17 Jan 2021  |   05:03am IST

The Goan identity question: Who are we protecting it for?

Heritage, richness, pride, culture and language. ‘Asmitai’ is a confluence of all these and more. Does the Goa of today have the collective conscience to protect all of these? TEAM HERALD ponders in this Opinion Poll day essay
The Goan identity question:  Who are we protecting it for?

s your plane touches down as Heathrow and you get out of your terminal waiting for your bags, more often than not, Goans hear a lingo they speak, think, dream, love and fight in.  As porters, trolley boys and buggy drivers run around, you catch every word, every term of endearment, every cuss word and if you happen to look at them and speak in Konkani, you can almost sense the gush of warm air coming towards you as they welcome you in a virtual embrace.

In the homes of Goans in Swindon, on Sunday morning, aromas of different spices emanating from kitchens waft through, there are clubs after different villages, Goan evenings are livened up with friendly village type banter.

In Australia, a Konkani radio station managed by former TV journalist Frankey Fernandes is a massive hit among the diaspora across the world, often beating news of Biden’s inauguration or a Manchester United

And then the World Goa day, which has now expanded to World Goa days depending on when it can be celebrated in a particular country, around the same period, has become a cementing factor for Goans across the world.

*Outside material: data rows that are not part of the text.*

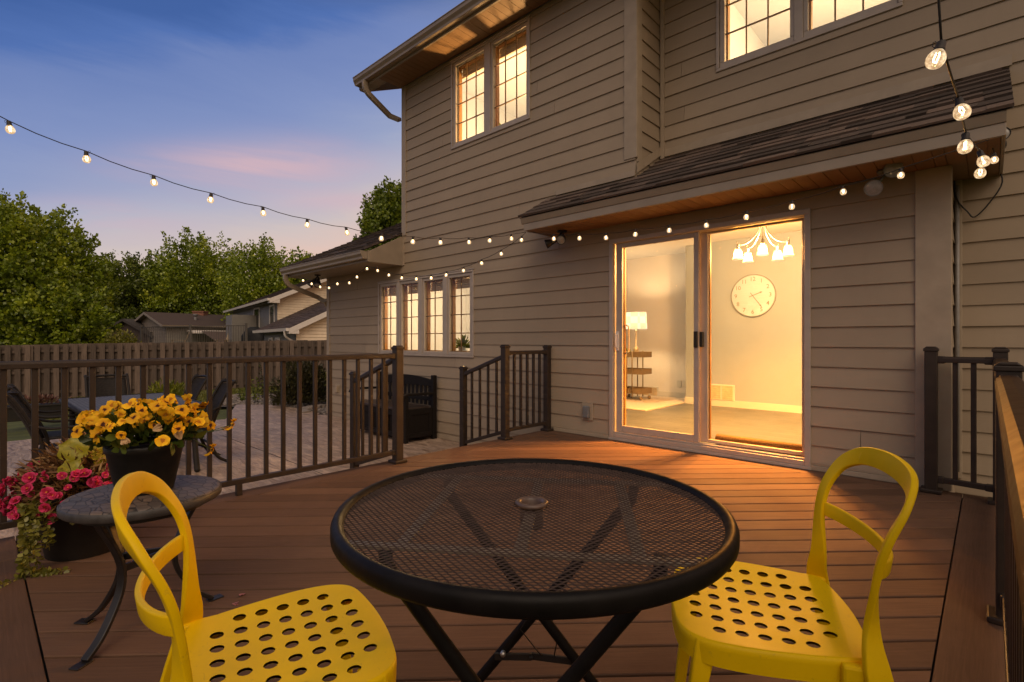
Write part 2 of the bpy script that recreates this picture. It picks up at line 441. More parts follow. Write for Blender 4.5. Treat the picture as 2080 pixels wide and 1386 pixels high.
def mosaic_mat():
    T = NT('stone_mosaic'); v = T.coords((1, 1.7, 1))
    vo = T.node('ShaderNodeTexVoronoi', feature='F1'); vo.inputs['Scale'].default_value = 21; vo.inputs['Randomness'].default_value = 0.75; T.link(v, vo.inputs['Vector'])
    ve = T.node('ShaderNodeTexVoronoi', feature='DISTANCE_TO_EDGE'); ve.inputs['Scale'].default_value = 21; ve.inputs['Randomness'].default_value = 0.75; T.link(v, ve.inputs['Vector'])
    sx = T.node('ShaderNodeSeparateColor'); T.link(vo.outputs['Color'], sx.inputs[0])
    col = T.ramp(sx.outputs[0], [(0, (0.085, 0.070, 0.060)), (0.5, (0.145, 0.115, 0.098)), (0.8, (0.19, 0.135, 0.10)), (1, (0.12, 0.105, 0.10))])
    n = T.noise(v, 30, 5, 0.6); col = T.mix(T.math('MULTIPLY', n, 0.4), col, (0.055, 0.047, 0.046))
    g = T.ramp(ve.outputs['Distance'], [(0.02, 1.0), (0.06, 0.0)])
    col = T.mix(g, col, (0.035, 0.030, 0.028))
    h = T.math('SUBTRACT', T.math('MULTIPLY', n, 0.3), g); T.bump(h, 0.5, 0.004)
    return T.set(col, 0.5, 0, 0.4)
M_MOS = mosaic_mat()
def castpattern_mat():
    T = NT('cast_slate_table_top'); v = T.coords((1, 1, 1))
    br = T.node('ShaderNodeTexBrick'); br.inputs['Scale'].default_value = 7.0; br.inputs['Mortar Size'].default_value = 0.03
    br.inputs['Color1'].default_value = (0.10, 0.095, 0.095, 1); br.inputs['Color2'].default_value = (0.16, 0.15, 0.15, 1); br.inputs['Mortar'].default_value = (0.03, 0.028, 0.027, 1)
    T.link(v, br.inputs['Vector']); n = T.noise(v, 25, 4, 0.6)
    col = T.mix(T.math('MULTIPLY', n, 0.5), br.outputs['Color'], (0.05, 0.047, 0.047))
    T.bump(n, 0.3, 0.004); return T.set(col, 0.5, 0, 0.3)
M_SLATE = castpattern_mat()

def patio_mat():
    T = NT('stamped_concrete'); v = T.coords()
    a = T.noise(v, 1.1, 6, 0.65, 0.8)
    mp = T.node('ShaderNodeMapping'); mp.inputs['Scale'].default_value = (1.6, 6.5, 3); mp.inputs['Rotation'].default_value = (0, 0, -0.75); T.link(v, mp.inputs[0])
    b = T.noise(mp.outputs[0], 1.3, 8, 0.70, 2.2)
    w = T.node('ShaderNodeTexVoronoi', feature='DISTANCE_TO_EDGE'); w.inputs['Scale'].default_value = 1.6; T.link(mp.outputs[0], w.inputs['Vector'])
    col = T.ramp(a, [(0.3, (0.46, 0.345, 0.265)), (0.5, (0.60, 0.44, 0.33)), (0.72, (0.70, 0.51, 0.38))])
    col = T.mix(T.ramp(b, [(0.36, 0.0), (0.62, 1.0)]), col, (0.24, 0.155, 0.105))
    T.bump(b, 0.7, 0.03)
    return T.set(col, T.math('MULTIPLY_ADD', b, -0.3, 0.55), 0, 0.5)
M_PATIO = patio_mat()
M_LAWN = simple('lawn_soil', (0.075, 0.085, 0.016), 0.95, 0.4, 3, 0.4)
M_GRASS = leaf_mat('grass_blades', (0.075, 0.085, 0.008), (0.14, 0.145, 0.013), (0.23, 0.21, 0.025))
M_ROCK = simple('river_gravel', (0.21, 0.175, 0.15), 0.8, 0.3, 20, 0.3, rndamt=0.5)

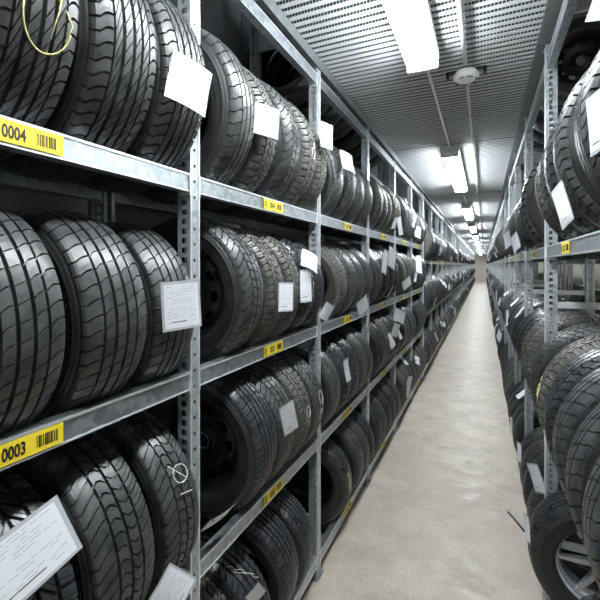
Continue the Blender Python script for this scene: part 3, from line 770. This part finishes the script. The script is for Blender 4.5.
for (u,v,X,side,w_,h_,yaw,pitch,roll,style,bend,tie,label) in [
    (190,84,-.755,'left',.125,.150,-22,-6,-14,'blank',.5,(-.5,0),'large blank white tag on the last upper tyre before the first upright'),
    (267,121,-.79,'left',.115,.125,-30,0,-4,'blank',.2,None,'square blank white tag on the second top-row tyre after the first upright'),
    (327,136,-.79,'left',.10,.14,-20,0,-2,'text',.2,None,'small white tag beside the second left upright in the top row'),
    (348,162,-.79,'left',.12,.15,-20,-20,-12,'text',.6,None,'curled white tag on top-row tyres before the third left upright'),
    (182,305,-.82,'left',.125,.145,-22,0,3,'text',.15,(-.5,.0),'grey-bordered printed tag against the first upright, upper middle row'),
    (28,556,-.825,'left',.175,.130,-10,-18,16,'text',.1,None,'largest printed sheet at the lower left corner, tilted on a tyre'),
    (286,297,-.81,'left',.085,.13,-25,0,-2,'text',.1,None,'upright rectangular tag, left one of the close pair in upper middle row'),
    (306,286,-.822,'left',.085,.165,-20,0,1,'text',.1,None,'upright rectangular tag, right one of the close pair in upper middle row'),
    (310,261,-.822,'left',.10,.13,-25,-35,-32,'blank',.8,None,'curled white tag on top of a tyre left of the second upright'),
    (327,312,-.822,'left',.10,.10,-20,20,-25,'text',.5,None,'crumpled white tag on the beam just behind the second left upright'),
    (363,305,-.822,'left',.12,.14,-20,20,38,'text',.5,None,'tilted white tag with black text before the third left upright'),
    (289,418,-.81,'left',.085,.155,-25,8,18,'text',.1,(.45,.5),'slanted lined tag on the second tyre of the lower middle row'),
    (347,370,-.822,'left',.05,.17,-20,8,20,'blank',.5,None,'thin white paper curl on lower middle row tyres past the second upright'),
    (172,592,-.82,'left',.11,.11,-25,-10,45,'text',.3,None,'white tag corner at the picture bottom left of the first upright'),
    (219,518,-.90,'left',.14,.07,-10,40,-4,'blank',.3,(-.3,.3),'pale crumpled sleeve under the big steel-wheeled tyre'),
    (256,594,-.83,'left',.07,.12,-20,20,35,'blank',.2,None,'white paper triangle at the bottom edge between bottom row tyres'),
    (562,205,.195,'right',.060,.128,20,0,27,'bar',.1,None,'long narrow printed strip on the right top tyre tread'),
    (597,122,.215,'right',.06,.13,20,0,8,'text',.1,None,'white tag cut off by the right picture edge on top tyre'),
    (536,478,.205,'right',.10,.115,25,8,24,'text',.2,None,'white printed tag low on the right rack behind the upright'),
    (527,528,.20,'right',.04,.13,30,0,10,'blank',.5,None,'white paper sliver beside the alloy-wheeled tyre'),
    (519,452,.20,'right',.04,.12,30,0,0,'blank',.5,None,'white paper sliver on bottom right tyres near the upright'),
    (499,335,.20,'right',.14,.16,20,0,-30,'text',.5,None,'white tag on distant middle row of the right rack'),
    (515,243,.20,'right',.10,.13,25,0,30,'text',.5,None,'white tag low on the top right tyre row behind the upright'),
    (507,240,.20,'right',.12,.16,25,0,20,'text',.5,None,'second white tag on the far top right tyre row'),
    (400,226,-.822,'left',.09,.20,-20,0,14,'text',.2,None,'long white tag on the top row after the third left upright'),
    (418,232,-.822,'left',.16,.16,-20,0,-10,'text',.2,None,'white tag with dark text on top row by the fifth upright'),
    (392,258,-.822,'left',.12,.22,-25,-10,-25,'text',.4,None,'white sheet over upper middle row tyres by the fourth upright'),
    (385,262,-.822,'left',.07,.24,-25,-10,-25,'blank',.4,None,'narrow white sheet beside the fourth upright, upper middle row'),
    (419,265,-.822,'left',.14,.24,-25,-10,-12,'text',.4,None,'white sheet on the upper middle row by the fifth upright'),
    (407,283,-.822,'left',.16,.12,-25,10,30,'text',.4,None,'white sheet low on the upper middle row before the fifth upright'),
    (396,330,-.822,'left',.12,.14,-25,10,-15,'text',.4,None,'white sheet on the lower middle row behind the fourth upright'),
    (409,384,-.822,'left',.10,.20,-25,10,-5,'text',.4,None,'white sheet on the bottom row before the fifth upright'),
    (400,316,-.822,'left',.20,.14,-25,0,-20,'text',.4,None,'white sheet on top of lower middle tyres past the fourth upright'),
    ]:
    p = at(u, v, X)
    make_tag(p, side, w_, h_, yaw, pitch, roll, label, style, bend, int(u*7+v), tie)
# yellowish card high on the right
o = make_tag(at(597,10,.40), 'right', .06, .08, 60, 0, -20, 'yellowish card hanging high at the right picture edge', 'text', .1, 5)
# random tags on farther tyres
tg = [MB() for _ in range(3)]; TM = []
for q in range(3):
    m1, m2 = tag_sheet((.10,.12,.08)[q], (.16,.14,.2)[q], 'text', .4, 40+q, 6)
    TM.append((m1, m2))
random.seed(5); nt = 0
cand = [((CXL if k[0]=='left' else CXR), o.location.y, o.location.z, o.scale[0]*R0, k[0], 'the %s tyre, %s bay of the %s rack, %s row' % (ORD[k[3]], BAY[k[1]], k[0], (LROW if k[0]=='left' else RROW)[k[2]])) for k, o in TY.items() if k[1] >= 3 and k[2] < 4 and not (k[0]=='right' and k[2]==3)]
cand += [c for c in far_pos if c[1] < 30]
for (x, y, z, R, side, where) in cand:
    if rnd() > (.30 if y < 12 else .30): continue
    if nt > 170: break
    s = 1 if side == 'left' else -1; a = math.radians(random.uniform(-30, 55)); m1 = TM[random.randrange(3)][1]
    rr = R+.006
    o = ob('paper_tag', m1, loc=(x+s*rr*math.cos(a), y+random.uniform(-.03,.03), z+rr*math.sin(a)))
    o.rotation_euler = (math.radians(random.uniform(-35,35)), -a*.9, (0 if s>0 else PI)+math.radians(random.uniform(-25,5)*s))
    tag(o, 'white tag on ' + where if where else 'tiny white tag among the farthest tyres of the %s rack' % side, 'paper tag', 'distant tags on the %s rack' % side)
    nt += 1
# black strap end poking into the aisle from the lower right tyres
p0 = Vector(at(524,531,.20)); p1 = Vector(at(508,512,.13))
o = ob('strap', MB().tube([p0, (p0+p1)/2+Vector((0,0,.004)), p1], .006, 8).mesh('strap', M['strap'])); tag(o, 'thin black strap end poking into the aisle at lower right', 'strap')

But here, are we missing the wood for the trees? The presence of hardworking Goans across the world, their love for their language and customs, stemmed initially from a deep sense of identity and the need to reserve quintessential Goenkarponn. Those goalposts - with all due respect - have shifted and understandably so. It would not be off the mark to suggest that the linkage with the language is shrinking, the issues with Goa’s land and identity doesn’t quite get in the way of day to day lives of millennials and the getting together of people have a lot to do with familiarity and missing home. And the presence of an increasing diaspora is an economic indicator and the fact that they are all foreign passport holders’ recognition that national or State identity can also be about ease and convenience

 That wasn’t quite the case earlier. In a review of Rome-based Gan scholar Jason Keith Fernandes’ book Citizenship in a Caste Polity: Religion, Language and Belonging in Goa, by Lakshmi Subramanian, she wrote of the diaspora space, which operated within the Portuguese Estado straddling the continents of Asia, Africa and Europe, and had unique post-colonial aspirations and anxieties as Goan society itself was witness to a virulent and ongoing form of script and language nationalism. The diaspora has not such aspirations or even fears in today's new normal 

Over the years, the basic characteristics of Goa have been eaten up. And not only is there no preservation, there is no obsession to preserve either.


There are three or four stakeholders responsible for this. First are politicians who have not framed proper laws at the proper time. There is no law to protect agricultural land from going into the hands of non-agriculturists

The government should have not let go of its efforts to give Special Status to Goa which was not done. The same Goa in 1966 led by an opposition leader Jack Sequeira managed to convince Prime Minister Indira Gandhi enact Goa Daman and Diu Opinion Poll Act to enable the historic Opinion poll in 1967

Goa’s language and literature have not been promoted through public institutions

Institutions like the Comunidade and legislations like the Portuguese civil code have not been codified for the new generations to know

Article 34 Uniform Civil Code allows for a continuance of the Portuguese civil code. After Goa got liberated, a law was passed in Parliament for the applicability of the Portuguese law in Goa to be continued.

The law granted protection to existing systems. Lawmakers destroyed this protection. Absence of documentation and codification resulted in this

Goa has committed the cardinal sin of forgetting the stalwarts of art and literature

Thomas Stephen researched on Konkani grammar. Krishnadad Shyama has the Central Library named after him.

But are really remembered, read and understood by Goas youth.

This brings us to a fundamental question. Are we really serious about protecting Goan identity? And who are we protecting it for? On Opinion Poll day, some deep introspection on these questions should be a starting point.